Another issue was whether having a suspicion of contamination was enough to start the limitation clock. The Court of Appeal concluded it was not. The trial judge took the view that the claims were “available and discoverable”, based on the suspicion, well before April 28, 2012, which was only 18 days before the plaintiff took title. The trial judge’s reasons seem to suggest that the limitation period may have started prior to ownership of the property. However, prior to owning a property, a plaintiff would have no standing to sue.

That issue aside, the Court of Appeal found that the trial judge had erred by equating a suspicion of contamination with actual knowledge of contamination. The Court of Appeal indicated that the subsurface testing, while confirming the plaintiff’s suspicions, was the mechanism by which the appellant acquired actual knowledge of the contamination. It also concluded that the trial judge adopted too low a threshold for discoverability and did not focus on what was necessary: when the plaintiff had actual knowledge of the elements of the claim. The Court of Appeal concluded “the fact that contamination was there to be discovered was of course not sufficient to start the limitations clock”.

The difficulty with this reasoning is that a plaintiff could have a suspicion of contamination that it does not investigate for a very long time – even years. In this case, while the plaintiff did act fairly quickly to confirm contamination, the plaintiff also knew prior to that that there was a “gas smell”. While a plaintiff may have good reason to believe the property may have contamination, if it simply chooses not to investigate, then is that enough to prevent a limitation period from beginning? And if so, for how long? We suggest that it is at least incumbent to act on the “mere suspicion” with diligence and know when your plan is to become an owner of suspect property.

Our advice, notwithstanding this case, continues to be that clients should conduct due diligence prior to purchase on the state of the property, including by conducting their own intrusive tests where warranted. This allows purchasers to make an informed decision as to whether they want to purchase contaminated land and all the risks associated with it.
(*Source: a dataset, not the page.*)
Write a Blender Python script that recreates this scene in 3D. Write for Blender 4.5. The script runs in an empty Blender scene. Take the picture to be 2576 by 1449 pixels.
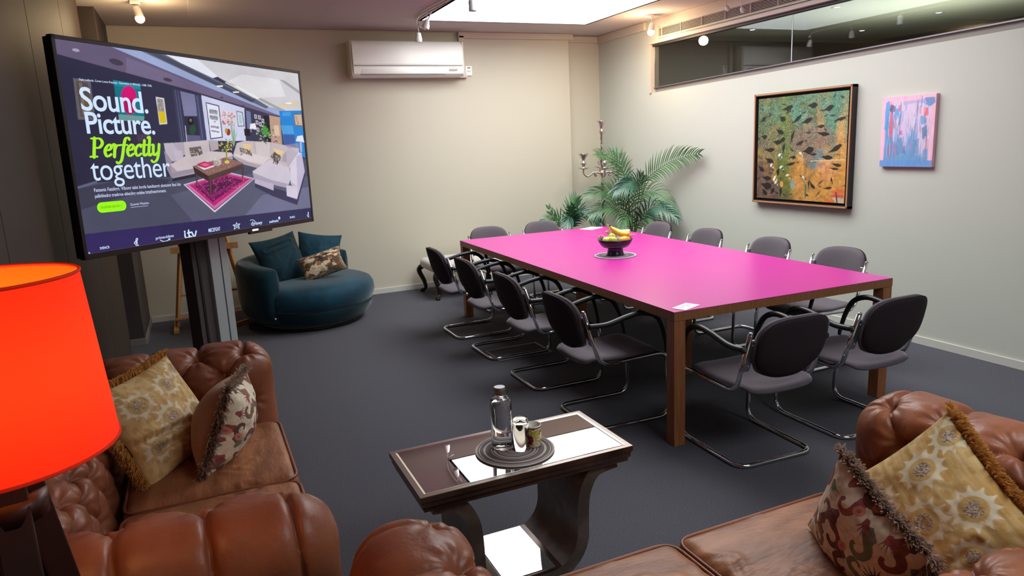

In addition, it is always important, in the case of a limitations period, to act cautiously. The claim could have been started only 18 days earlier and this ought to have prevented any possibility of claiming that the matter was statute barred. It is very costly to defend a limitations argument on a summary judgment motion. At trial, the plaintiff was ordered to pay a total of $200,000 in costs to the defendants. While the decision was successfully appealed, that may not have been the case. On appeal, the plaintiff was awarded approximately $30,000 in its costs. More has certainly been spent by the parties than what the cost awards reflect.